## What to do
Find each line with the word "Blender" and say how many there are, nothing else.

## Material for this exercise
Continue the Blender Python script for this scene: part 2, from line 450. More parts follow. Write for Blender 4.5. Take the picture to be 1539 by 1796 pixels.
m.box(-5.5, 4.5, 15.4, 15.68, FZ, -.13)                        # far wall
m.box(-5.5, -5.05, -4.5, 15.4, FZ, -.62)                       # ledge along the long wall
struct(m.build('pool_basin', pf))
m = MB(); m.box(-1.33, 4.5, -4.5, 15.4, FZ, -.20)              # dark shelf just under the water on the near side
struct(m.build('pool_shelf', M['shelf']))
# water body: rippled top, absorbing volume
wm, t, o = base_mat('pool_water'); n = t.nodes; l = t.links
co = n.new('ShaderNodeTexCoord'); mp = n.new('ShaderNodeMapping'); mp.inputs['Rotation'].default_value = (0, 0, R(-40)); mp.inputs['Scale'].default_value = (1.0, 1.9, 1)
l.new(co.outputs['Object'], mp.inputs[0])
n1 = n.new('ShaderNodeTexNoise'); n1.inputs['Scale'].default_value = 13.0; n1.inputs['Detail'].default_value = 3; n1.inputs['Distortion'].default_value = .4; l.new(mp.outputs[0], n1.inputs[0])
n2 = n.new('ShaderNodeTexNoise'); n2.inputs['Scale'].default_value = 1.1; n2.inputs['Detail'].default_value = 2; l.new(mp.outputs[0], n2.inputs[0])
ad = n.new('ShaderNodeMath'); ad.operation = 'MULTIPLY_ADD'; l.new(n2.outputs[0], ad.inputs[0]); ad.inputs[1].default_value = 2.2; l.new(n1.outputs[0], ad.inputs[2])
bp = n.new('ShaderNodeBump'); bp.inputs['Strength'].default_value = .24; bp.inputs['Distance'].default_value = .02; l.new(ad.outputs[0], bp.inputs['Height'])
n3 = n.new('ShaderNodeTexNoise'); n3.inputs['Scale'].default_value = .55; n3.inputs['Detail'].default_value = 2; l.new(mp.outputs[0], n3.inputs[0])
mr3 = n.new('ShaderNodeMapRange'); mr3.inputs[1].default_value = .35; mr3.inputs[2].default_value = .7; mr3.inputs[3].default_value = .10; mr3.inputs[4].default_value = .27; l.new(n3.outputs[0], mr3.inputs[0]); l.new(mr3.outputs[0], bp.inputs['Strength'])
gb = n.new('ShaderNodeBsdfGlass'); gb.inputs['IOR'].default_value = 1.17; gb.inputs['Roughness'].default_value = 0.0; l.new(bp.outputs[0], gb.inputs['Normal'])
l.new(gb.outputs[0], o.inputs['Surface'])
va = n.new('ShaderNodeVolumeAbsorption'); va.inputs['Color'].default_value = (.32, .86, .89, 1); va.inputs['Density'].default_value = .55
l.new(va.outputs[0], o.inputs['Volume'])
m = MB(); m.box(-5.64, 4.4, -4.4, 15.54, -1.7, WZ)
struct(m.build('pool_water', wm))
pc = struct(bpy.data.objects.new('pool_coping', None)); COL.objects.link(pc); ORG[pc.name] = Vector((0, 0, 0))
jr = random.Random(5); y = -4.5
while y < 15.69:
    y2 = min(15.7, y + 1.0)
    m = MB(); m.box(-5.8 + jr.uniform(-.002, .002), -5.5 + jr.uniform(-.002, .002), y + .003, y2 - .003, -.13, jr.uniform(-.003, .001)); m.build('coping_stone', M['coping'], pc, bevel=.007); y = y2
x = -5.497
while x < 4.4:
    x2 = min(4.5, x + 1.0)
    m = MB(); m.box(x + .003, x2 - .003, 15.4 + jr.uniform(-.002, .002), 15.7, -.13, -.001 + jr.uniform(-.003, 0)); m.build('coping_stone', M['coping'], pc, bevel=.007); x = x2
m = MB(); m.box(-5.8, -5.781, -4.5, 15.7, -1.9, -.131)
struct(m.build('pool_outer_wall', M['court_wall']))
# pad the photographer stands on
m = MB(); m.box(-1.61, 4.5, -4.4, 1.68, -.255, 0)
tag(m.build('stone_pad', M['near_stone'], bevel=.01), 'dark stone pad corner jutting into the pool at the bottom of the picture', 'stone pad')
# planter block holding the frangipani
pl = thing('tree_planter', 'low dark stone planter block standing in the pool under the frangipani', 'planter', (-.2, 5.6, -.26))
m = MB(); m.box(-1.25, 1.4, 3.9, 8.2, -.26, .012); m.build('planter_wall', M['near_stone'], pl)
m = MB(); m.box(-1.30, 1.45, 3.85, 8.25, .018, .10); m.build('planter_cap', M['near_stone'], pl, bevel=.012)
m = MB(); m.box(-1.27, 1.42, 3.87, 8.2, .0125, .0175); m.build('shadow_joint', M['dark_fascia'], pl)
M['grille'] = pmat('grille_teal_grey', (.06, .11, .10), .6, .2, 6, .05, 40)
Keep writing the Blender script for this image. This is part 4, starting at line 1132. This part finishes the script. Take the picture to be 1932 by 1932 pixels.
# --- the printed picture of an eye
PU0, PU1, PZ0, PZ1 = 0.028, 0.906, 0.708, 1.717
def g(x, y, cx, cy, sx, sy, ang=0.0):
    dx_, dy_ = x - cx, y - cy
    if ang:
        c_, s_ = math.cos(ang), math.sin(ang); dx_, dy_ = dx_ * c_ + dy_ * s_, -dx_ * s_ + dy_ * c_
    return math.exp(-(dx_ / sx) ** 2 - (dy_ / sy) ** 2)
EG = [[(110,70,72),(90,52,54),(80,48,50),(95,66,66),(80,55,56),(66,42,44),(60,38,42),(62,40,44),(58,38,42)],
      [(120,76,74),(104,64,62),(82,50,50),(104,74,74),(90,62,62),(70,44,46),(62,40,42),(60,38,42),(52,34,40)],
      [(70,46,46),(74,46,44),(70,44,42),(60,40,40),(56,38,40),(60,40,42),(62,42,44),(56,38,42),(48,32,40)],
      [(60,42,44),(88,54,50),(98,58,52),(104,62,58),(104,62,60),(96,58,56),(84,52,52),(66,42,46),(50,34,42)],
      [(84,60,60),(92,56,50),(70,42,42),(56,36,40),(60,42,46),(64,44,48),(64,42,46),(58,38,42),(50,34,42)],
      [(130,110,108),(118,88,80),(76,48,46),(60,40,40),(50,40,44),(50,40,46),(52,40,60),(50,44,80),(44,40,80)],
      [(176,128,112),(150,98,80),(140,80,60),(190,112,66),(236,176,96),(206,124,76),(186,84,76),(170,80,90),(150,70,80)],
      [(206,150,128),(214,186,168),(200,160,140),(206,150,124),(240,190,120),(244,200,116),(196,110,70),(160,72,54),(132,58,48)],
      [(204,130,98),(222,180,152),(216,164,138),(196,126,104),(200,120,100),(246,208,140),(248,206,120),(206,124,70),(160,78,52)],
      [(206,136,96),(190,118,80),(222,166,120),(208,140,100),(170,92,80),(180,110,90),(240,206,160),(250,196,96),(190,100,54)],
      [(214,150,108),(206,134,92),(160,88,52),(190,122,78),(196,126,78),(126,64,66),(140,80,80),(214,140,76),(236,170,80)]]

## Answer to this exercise
2